Postanowienia na rok 2012 były:
- przejechać ponad 10 000km = przejechane 13 043km
- samemu zrobić co najmniej 250km = niewykonane
- TdP amatorów skończyć w 50 OPEN i ok 30 w kategorii = niewykonane
- dobrze przejechać Pętlę Beskidzką = jak dla kogo, ja jestem zadowolony dst. giga
- pojawić się na maratonie w Radkowie i stanąć na podium = pojawiłem się tylko na maratonie, podium daleko
- wiosną jechać w góry na "obóz treningowy" = niewykonane
- wygrać w kategorii [open też fajnie ;)] 2-3 interkolowe wyścigi :) = stanąłem na podium 3x, do pierwszych miejsc ciutkę brakowało.

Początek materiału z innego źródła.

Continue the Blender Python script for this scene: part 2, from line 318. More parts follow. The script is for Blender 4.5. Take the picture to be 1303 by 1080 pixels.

POSTANOWIENIA NA ROK 2013:
- przejechać co najmniej 12 000km
- wygrać 2 Interkolowe wyścigi i stanąć na podium górskiej czasówki
- wiosną wziąć tydzień wolnego i wyjechać w góry z rowerem
- samemu zrobić co najmniej 300km jednorazowo
NAPISAĆ I OBRONIĆ PRACĘ LICENCJACKĄ!
Rok 2013 będzie niezmiernie trudny. Praca nie ułatwi jeżdżenia, szkoła z resztą też, terminy gonią, egzaminy za egzaminami i do początku lipca na pewno będzie trudno znaleźć wolny weekend i dopasować jakoś do maratonów, ale chciałbym jeśli pojadę:
- w Trzebnicy być w pierwszej piątce w kategorii
- w Lesznie powalczyć nawet o podium
- Radków/Istebna/TdP/Liczyrzepa ?! Znacznie poprawić ubiegłoroczne wyniki
Bywajcie zdrowi! Szczęśliwego i ZDROWEGO Nowego Roku 2013!